I always thought it was more or less open season on Judas. Look at the way that his fellow apostles talked about him:
• All four called him a betrayer
• Three of the four told about Judas delivering Jesus to the authorities sealed with a kiss.
• Luke called him a traitor; John mentioned that he was light-fingered with the donations.
• Both John and the physician say the devil made him do it.
• Matthew has Apostle Iscariot committing suicide in a fit of regret after tossing the money back into the temple
• Luke in Acts says Judas bought some land with his iniquitous earnings then fell, burst open, and literally spilled his guts.
I don’t recall one positive attribute mentioned for our Lord’s somewhat less than desirable apostolic draft pick. And to top it off, it appeared that Jesus Himself, who according to John early on hinted there was a rotten egg in the dozen, also declared the following in the gospel of St. Mark:
“For the Son of Man indeed goes, as it is written of him, but woe to that man by whom the Son of Man is betrayed. It would be better for that man if he had never been born.” Mark 14:21 NABRE
Sounds suspiciously like a pre-condemnation of Judas bar Simon, one that indicates our anti-apostle would have been better off never having known life, liberty, or the pursuit of Jesus. In other words, no Judas is good Judas.

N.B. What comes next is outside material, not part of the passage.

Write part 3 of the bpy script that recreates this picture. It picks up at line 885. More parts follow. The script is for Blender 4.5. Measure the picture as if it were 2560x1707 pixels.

Then there’s that haunting counter-declaration from our Lord on the cross when in Luke 23:34 he says, “Father, forgive them, they know not what they do.” Could it be that this forgiveness was local rather than general? The second part of the same verse says, “They divided his garments by casting lots.” So, did “they” in the pardoning part refer to those “they” who were gambling for the Master’s humble wardrobe? If that was the case, why even mention it since it only exonerated the lackeys of the Governor and the ecclesiastic honchos who were pushing Pilate’s buttons?
Our Lord rarely acted or spoke without a spiritual scope that was boundless rather than limited. Doesn’t the word of the Word parse out as His Heavenly Father speaking through the Holy Spirit emanating from the Sacred Heart of His Son?
I suppose a writer who asks so many questions in his work is expected to answer them at some point during the literary wandering. Unfortunately, I seem to be long on the interrogatory and sparse on the declarative.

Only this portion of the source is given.